Tensor Holography V2 improves over V1 by synthesizing 3D phase-only holograms end-to-end with deep double phase encoding, a learning-based phase-only encoding that avoids hand-tuning filters. The V2 pipeline leverages the layered depth images as 3D inputs to achieve more realistic occlusion reproduction and overcome the data challenges in using sihoulet-mask layered-based method [Zhang et al. 2017] with dense depth partition. It is robust to artifacts and misalignments in the captured depth map for real-world data (i.e. content reconstructed by NeRF as shown above [Mildenhall et al. 2020]).

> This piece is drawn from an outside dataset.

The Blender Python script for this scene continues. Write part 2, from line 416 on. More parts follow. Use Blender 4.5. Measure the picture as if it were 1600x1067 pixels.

Computer-generated holography (CGH) provides volumetric control of coherent wavefront and is fundamental to applications such as volumetric 3D displays, lithography, neural photostimulation, and optical/acoustic trapping. Recently, deep learning-based methods emerged as promising computational paradigms for CGH synthesis that overcome the quality-runtime tradeoff in conventional simulation/optimization-based methods. Yet, the quality of the predicted hologram is intrinsically bounded by the dataset's quality. Here we introduce a new hologram dataset, MIT-CGH-4K-V2, that uses a layered depth image as a data-efficient volumetric 3D input and a two-stage supervised+unsupervised training protocol for direct synthesis of high-quality 3D phase-only holograms. The proposed system also corrects vision aberration, allowing customization for end-users. We experimentally show photorealistic 3D holographic projections and discuss relevant spatial light modulator calibration procedures. Our method runs in real-time on a consumer GPU and 5 FPS on an iPhone 13 Pro, promising drastically enhanced performance for the applications above.